I was disappointed by Suicidal (out 11/5 in the US) – not because it was bad but because I had such high expectations for it. With every chapter I read I thought, "Well, the next chapter will definitely be more interesting," and I kept that up until eventually I reached the acknowledgements. (That's one of the problems with ebooks.) I think Bering relied too heavily upon the work of a very small group of researchers whose ideas about suicide are far from an established consensus and presented them as, basically, fact. These researchers I am talking about are mostly social psychologists, and social psychology is a field where you have to tread lightly, kick the tires, read the studies for your. I took a social psychology class my sophomore year of college, so like four years ago, and almost everything I learned has been either disproved entirely, unable to be replicated, or thrown into serious doubt. (Like Amy Cuddy's famous power posing study, which was taught everywhere and then in 2015 was thrown into doubt when a group of psychologists failed to replicate it. The resulting fallout is really an interesting story about questionable research techniques and academia and misogyny and public shaming.)

I don't know what I wanted from this book (a reason to live, probably) but it raised a lot of questions I just didn't care about. How has suicide survived evolution? Can animals commit suicide? Is there a cohesive theory of suicide? Is suicide moral?

I think there are people who would find these questions very interesting but I am not one of these people. And of course, the answer that Bering comes to is the same for all of the questions:¯\_(ツ)_/¯. Fair enough, I guess.

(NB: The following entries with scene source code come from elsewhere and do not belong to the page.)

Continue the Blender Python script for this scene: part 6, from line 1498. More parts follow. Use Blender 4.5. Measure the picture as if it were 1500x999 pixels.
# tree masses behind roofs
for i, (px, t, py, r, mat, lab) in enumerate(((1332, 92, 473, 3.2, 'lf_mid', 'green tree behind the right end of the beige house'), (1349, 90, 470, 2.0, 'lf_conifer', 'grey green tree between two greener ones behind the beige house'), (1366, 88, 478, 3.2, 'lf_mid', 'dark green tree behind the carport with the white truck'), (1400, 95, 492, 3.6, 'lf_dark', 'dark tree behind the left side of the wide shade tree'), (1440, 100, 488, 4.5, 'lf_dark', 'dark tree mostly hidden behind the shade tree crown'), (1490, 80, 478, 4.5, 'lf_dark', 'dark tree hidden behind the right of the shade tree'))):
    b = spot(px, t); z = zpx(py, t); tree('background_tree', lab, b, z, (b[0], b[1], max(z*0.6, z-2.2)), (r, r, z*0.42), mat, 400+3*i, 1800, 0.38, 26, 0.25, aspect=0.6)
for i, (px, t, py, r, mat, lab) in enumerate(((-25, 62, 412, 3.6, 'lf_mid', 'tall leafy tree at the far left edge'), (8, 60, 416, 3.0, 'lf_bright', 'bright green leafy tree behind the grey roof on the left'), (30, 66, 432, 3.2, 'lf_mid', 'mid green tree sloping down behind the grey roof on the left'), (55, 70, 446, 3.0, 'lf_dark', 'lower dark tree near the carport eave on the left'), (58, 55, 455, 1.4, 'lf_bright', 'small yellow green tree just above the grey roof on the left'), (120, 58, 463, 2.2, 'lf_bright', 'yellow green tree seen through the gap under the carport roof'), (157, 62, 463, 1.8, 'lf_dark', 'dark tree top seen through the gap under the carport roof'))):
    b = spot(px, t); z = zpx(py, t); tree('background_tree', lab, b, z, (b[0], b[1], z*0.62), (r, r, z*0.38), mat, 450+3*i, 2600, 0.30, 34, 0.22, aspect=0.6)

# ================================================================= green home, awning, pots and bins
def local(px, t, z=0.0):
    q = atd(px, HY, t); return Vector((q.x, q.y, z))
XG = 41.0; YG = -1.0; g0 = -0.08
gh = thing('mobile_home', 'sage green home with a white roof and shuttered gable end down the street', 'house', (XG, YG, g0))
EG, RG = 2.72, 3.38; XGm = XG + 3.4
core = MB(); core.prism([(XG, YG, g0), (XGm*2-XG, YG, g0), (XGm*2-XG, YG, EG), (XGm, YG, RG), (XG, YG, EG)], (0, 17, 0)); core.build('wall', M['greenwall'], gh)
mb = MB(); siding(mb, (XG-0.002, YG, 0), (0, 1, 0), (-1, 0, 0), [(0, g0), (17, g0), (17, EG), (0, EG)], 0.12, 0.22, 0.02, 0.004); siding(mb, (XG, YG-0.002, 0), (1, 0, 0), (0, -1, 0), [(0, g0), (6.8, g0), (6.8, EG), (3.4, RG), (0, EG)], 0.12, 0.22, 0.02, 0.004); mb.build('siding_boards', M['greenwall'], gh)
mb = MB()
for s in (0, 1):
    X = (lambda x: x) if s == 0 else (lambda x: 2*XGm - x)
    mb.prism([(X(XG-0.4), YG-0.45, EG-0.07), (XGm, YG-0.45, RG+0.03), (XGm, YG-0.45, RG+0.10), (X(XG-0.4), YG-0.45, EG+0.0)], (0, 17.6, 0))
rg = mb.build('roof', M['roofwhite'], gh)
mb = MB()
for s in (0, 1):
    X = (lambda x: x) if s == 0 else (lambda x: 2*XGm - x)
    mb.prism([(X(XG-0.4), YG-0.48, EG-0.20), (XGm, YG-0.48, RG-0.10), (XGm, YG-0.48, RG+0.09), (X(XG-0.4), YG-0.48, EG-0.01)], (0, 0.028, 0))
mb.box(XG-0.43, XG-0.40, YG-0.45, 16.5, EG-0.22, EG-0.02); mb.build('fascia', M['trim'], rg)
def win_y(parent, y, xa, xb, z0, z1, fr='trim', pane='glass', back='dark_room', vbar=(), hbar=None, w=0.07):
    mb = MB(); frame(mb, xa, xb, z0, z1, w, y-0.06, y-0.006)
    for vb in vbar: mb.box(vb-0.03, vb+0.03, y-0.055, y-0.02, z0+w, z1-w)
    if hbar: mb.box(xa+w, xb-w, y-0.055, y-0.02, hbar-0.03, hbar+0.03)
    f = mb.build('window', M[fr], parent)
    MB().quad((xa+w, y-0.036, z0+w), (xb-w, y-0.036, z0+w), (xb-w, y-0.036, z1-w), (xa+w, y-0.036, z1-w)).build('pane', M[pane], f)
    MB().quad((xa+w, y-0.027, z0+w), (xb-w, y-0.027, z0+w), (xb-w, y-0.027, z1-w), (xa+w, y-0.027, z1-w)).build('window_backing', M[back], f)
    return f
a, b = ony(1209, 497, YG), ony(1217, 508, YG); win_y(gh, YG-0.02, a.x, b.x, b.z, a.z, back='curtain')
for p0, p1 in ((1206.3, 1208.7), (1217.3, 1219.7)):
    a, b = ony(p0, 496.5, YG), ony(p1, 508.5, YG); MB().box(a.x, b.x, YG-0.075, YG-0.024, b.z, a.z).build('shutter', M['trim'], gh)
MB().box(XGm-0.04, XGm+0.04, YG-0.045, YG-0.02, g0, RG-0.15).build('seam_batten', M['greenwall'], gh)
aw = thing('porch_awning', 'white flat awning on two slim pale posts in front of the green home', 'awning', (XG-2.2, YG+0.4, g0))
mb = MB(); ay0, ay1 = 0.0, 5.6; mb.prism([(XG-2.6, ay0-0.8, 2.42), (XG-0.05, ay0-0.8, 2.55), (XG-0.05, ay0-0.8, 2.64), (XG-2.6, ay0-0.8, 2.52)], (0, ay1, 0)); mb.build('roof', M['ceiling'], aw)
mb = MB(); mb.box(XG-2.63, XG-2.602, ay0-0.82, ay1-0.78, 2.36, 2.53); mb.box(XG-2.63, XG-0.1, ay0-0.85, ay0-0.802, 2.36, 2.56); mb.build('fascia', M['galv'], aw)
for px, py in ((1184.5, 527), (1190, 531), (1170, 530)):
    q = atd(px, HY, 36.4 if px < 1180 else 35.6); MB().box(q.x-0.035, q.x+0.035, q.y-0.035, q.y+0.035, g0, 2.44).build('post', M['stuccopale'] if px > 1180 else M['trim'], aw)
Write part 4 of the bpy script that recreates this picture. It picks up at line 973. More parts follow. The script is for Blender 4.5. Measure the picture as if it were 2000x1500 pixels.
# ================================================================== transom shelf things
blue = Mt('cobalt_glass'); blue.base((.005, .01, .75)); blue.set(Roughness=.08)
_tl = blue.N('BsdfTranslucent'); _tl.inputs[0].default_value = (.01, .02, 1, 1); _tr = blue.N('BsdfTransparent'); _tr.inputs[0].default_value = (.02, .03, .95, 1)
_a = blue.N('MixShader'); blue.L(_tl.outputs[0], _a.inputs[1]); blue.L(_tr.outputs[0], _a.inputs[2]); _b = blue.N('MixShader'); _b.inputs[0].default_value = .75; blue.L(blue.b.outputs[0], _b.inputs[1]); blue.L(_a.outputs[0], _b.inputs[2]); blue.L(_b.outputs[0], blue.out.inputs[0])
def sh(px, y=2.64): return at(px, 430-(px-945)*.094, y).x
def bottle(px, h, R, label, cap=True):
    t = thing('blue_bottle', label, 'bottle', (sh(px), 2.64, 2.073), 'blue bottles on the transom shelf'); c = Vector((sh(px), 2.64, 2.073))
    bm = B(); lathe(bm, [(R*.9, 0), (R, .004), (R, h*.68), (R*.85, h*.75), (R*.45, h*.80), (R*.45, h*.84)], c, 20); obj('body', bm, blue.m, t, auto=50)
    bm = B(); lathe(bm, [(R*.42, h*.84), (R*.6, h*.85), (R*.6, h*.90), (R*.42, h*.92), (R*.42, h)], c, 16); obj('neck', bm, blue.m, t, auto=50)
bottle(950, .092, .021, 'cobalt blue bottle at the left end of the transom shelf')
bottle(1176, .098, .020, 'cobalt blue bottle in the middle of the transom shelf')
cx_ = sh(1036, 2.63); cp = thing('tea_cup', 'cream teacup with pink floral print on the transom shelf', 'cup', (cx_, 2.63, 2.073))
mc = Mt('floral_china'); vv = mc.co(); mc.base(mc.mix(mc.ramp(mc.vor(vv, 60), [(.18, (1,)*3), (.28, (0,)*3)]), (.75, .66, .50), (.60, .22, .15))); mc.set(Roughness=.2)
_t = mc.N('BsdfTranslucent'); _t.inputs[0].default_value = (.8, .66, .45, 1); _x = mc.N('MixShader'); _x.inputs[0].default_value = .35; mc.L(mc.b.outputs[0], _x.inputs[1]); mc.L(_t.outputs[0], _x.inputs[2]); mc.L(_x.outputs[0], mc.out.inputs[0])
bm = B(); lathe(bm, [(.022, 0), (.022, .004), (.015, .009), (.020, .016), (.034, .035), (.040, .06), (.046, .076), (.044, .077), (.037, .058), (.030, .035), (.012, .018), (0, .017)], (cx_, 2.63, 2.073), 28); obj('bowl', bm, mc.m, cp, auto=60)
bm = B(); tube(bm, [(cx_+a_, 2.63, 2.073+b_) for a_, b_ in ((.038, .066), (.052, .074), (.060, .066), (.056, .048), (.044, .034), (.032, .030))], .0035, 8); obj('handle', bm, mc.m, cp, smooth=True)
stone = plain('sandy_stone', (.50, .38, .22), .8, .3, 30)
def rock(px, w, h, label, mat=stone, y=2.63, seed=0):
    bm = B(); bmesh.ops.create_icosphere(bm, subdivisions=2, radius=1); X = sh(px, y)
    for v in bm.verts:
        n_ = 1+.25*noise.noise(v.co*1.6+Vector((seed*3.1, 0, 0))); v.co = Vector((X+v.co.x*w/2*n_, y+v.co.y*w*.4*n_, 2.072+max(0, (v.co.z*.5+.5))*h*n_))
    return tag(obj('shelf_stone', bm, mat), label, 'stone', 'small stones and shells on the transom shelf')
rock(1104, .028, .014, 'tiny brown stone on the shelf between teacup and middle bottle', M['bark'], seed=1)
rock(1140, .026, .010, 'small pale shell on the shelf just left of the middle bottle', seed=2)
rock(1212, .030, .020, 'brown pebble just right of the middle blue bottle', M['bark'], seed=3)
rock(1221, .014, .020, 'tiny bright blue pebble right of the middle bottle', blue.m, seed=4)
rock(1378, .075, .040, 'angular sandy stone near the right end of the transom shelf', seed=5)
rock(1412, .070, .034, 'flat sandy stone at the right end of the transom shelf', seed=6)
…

I also thought parts of the book were overly sentimental, which would've been annoying enough had Bering not disparaged meaningless cliches in the introduction. There was this bit, for example:

In the end, I think, we can philosophize about the ethics of suicide... But love isn't philosophy. And when we truly love someone, we would do anything to persuade that person that suicide is not, in fact, the only option. The truth is, we'd hold that fallen person's hand through Hell on earth.
We are their other option.

It made me think of another passage, this one from Adam Cayton-Holland's Tragedy + Time (out 8/23), about his little sister's suicide, which I think is the more realistic:

We were all so over it. It was constant vigilance and it was trying. That's the thing no one tells you about depression. How exhausting it is to those around the person suffering. How all-consuming it is, and how selfish. There's not a lot of "how are you doing" coming out of someone who is really depressed. Their gloom is the focus. Their misery is all that gets discussed. And you get sick of it. There's only so much of someone else's despair you can take.  

Maybe it's not more realistic, maybe I'm just a pessimist, maybe they're both right. Sorry for the relentless misery but it's all I read this week.